## start

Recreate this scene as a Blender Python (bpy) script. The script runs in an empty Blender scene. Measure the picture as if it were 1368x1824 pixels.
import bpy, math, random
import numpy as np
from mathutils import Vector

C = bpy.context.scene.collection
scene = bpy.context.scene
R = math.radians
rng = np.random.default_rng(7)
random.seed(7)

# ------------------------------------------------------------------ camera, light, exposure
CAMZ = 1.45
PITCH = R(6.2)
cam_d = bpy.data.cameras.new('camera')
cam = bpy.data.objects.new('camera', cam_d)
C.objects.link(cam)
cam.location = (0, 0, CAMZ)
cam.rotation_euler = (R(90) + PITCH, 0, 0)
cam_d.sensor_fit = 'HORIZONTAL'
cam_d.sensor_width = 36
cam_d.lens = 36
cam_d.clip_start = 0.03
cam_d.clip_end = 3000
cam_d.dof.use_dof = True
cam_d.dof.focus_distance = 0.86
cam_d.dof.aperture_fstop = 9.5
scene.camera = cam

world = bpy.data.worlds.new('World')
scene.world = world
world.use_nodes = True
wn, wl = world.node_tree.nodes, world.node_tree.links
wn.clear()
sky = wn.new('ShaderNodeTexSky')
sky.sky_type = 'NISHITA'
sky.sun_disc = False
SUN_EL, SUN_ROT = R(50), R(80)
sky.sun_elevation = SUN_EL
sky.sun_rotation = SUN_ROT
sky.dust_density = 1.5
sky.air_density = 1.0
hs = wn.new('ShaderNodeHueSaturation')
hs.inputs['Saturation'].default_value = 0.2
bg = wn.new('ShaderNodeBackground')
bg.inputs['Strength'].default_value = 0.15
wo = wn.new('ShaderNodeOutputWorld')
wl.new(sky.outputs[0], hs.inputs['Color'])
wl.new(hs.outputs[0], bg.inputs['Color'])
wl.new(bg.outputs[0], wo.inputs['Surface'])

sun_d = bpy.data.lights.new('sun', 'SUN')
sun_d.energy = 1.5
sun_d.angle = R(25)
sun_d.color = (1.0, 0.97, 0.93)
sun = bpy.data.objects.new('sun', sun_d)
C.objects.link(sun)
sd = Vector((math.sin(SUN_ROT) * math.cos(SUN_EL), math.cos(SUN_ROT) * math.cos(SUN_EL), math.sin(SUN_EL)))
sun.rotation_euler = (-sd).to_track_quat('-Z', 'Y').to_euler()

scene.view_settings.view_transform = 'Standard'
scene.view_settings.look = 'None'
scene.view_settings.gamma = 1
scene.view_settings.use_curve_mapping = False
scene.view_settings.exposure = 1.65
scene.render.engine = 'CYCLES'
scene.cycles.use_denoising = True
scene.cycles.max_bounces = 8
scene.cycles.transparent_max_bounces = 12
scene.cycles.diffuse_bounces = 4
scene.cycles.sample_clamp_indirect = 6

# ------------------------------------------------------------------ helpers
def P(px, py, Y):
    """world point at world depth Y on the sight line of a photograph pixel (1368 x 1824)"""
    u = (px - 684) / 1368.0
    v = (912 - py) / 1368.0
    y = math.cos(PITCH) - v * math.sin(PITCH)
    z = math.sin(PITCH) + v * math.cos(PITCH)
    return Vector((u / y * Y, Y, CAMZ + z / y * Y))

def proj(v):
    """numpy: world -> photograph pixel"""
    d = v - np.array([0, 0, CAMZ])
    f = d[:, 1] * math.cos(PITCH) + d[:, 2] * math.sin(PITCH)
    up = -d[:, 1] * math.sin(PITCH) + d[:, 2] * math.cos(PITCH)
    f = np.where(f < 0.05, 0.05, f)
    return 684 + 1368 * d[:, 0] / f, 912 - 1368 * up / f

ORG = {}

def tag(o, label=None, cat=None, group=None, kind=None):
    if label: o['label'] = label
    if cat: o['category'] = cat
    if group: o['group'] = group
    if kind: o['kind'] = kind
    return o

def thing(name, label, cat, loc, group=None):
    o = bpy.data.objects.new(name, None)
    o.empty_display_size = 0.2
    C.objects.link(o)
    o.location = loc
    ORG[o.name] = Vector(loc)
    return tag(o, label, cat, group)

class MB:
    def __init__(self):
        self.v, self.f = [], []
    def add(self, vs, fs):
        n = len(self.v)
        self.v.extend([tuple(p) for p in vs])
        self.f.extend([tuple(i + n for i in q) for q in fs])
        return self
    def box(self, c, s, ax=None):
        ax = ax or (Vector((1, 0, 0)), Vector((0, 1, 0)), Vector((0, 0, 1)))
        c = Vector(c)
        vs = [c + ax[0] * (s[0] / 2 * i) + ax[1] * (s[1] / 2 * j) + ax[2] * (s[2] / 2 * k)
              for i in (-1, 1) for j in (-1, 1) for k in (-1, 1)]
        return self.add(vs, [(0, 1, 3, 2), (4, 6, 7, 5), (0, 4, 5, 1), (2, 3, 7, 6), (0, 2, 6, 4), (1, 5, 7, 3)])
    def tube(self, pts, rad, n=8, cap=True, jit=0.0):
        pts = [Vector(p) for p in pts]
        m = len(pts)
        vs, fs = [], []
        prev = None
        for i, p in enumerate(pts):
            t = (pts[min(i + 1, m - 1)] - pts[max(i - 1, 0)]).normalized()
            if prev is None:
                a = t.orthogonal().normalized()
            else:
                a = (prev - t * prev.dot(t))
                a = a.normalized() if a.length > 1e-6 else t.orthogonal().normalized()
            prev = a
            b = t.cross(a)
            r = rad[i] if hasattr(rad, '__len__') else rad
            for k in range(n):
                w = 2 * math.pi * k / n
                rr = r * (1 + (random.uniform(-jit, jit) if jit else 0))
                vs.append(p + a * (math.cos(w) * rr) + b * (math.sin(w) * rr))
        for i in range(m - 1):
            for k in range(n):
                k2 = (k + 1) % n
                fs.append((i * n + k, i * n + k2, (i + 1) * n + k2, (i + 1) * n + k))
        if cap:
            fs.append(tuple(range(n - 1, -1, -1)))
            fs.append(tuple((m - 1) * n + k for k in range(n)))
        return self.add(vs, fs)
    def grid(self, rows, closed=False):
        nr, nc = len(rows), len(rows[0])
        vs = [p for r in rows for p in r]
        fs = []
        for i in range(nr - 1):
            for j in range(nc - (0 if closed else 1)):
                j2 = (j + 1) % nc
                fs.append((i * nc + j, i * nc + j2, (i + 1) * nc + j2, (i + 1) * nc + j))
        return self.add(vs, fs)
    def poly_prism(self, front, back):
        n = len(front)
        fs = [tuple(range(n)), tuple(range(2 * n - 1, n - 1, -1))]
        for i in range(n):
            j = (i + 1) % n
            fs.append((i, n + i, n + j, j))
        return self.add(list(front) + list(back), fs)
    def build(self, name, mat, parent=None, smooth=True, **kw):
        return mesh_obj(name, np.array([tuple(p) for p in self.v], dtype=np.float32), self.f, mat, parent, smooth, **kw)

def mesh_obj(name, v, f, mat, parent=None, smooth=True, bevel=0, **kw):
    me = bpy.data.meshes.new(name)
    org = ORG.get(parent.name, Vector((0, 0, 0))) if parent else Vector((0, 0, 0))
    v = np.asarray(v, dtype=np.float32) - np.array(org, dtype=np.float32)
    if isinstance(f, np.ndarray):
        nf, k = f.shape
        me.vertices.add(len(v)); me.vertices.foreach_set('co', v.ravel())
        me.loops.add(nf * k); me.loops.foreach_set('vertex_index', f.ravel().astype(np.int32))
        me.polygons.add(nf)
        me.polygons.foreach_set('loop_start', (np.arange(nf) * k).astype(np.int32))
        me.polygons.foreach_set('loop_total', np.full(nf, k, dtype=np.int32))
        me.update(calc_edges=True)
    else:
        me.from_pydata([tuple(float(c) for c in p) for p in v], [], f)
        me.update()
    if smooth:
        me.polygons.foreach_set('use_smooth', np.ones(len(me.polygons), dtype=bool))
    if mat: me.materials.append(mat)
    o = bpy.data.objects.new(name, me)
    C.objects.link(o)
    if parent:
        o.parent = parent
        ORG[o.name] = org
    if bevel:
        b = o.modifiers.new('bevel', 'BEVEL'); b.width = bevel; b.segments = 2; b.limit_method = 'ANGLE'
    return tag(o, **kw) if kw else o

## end

* [Description of the task]
Exactly repeat the lines above, from the opening line through the one with "sun.rotation_euler = (-sd).to_track_quat('-Z', 'Y').to_euler()", and include nothing else.

* [Written solution]
Recreate this scene as a Blender Python (bpy) script. The script runs in an empty Blender scene. Measure the picture as if it were 1368x1824 pixels.
import bpy, math, random
import numpy as np
from mathutils import Vector

C = bpy.context.scene.collection
scene = bpy.context.scene
R = math.radians
rng = np.random.default_rng(7)
random.seed(7)

# ------------------------------------------------------------------ camera, light, exposure
CAMZ = 1.45
PITCH = R(6.2)
cam_d = bpy.data.cameras.new('camera')
cam = bpy.data.objects.new('camera', cam_d)
C.objects.link(cam)
cam.location = (0, 0, CAMZ)
cam.rotation_euler = (R(90) + PITCH, 0, 0)
cam_d.sensor_fit = 'HORIZONTAL'
cam_d.sensor_width = 36
cam_d.lens = 36
cam_d.clip_start = 0.03
cam_d.clip_end = 3000
cam_d.dof.use_dof = True
cam_d.dof.focus_distance = 0.86
cam_d.dof.aperture_fstop = 9.5
scene.camera = cam

world = bpy.data.worlds.new('World')
scene.world = world
world.use_nodes = True
wn, wl = world.node_tree.nodes, world.node_tree.links
wn.clear()
sky = wn.new('ShaderNodeTexSky')
sky.sky_type = 'NISHITA'
sky.sun_disc = False
SUN_EL, SUN_ROT = R(50), R(80)
sky.sun_elevation = SUN_EL
sky.sun_rotation = SUN_ROT
sky.dust_density = 1.5
sky.air_density = 1.0
hs = wn.new('ShaderNodeHueSaturation')
hs.inputs['Saturation'].default_value = 0.2
bg = wn.new('ShaderNodeBackground')
bg.inputs['Strength'].default_value = 0.15
wo = wn.new('ShaderNodeOutputWorld')
wl.new(sky.outputs[0], hs.inputs['Color'])
wl.new(hs.outputs[0], bg.inputs['Color'])
wl.new(bg.outputs[0], wo.inputs['Surface'])

sun_d = bpy.data.lights.new('sun', 'SUN')
sun_d.energy = 1.5
sun_d.angle = R(25)
sun_d.color = (1.0, 0.97, 0.93)
sun = bpy.data.objects.new('sun', sun_d)
C.objects.link(sun)
sd = Vector((math.sin(SUN_ROT) * math.cos(SUN_EL), math.cos(SUN_ROT) * math.cos(SUN_EL), math.sin(SUN_EL)))
sun.rotation_euler = (-sd).to_track_quat('-Z', 'Y').to_euler()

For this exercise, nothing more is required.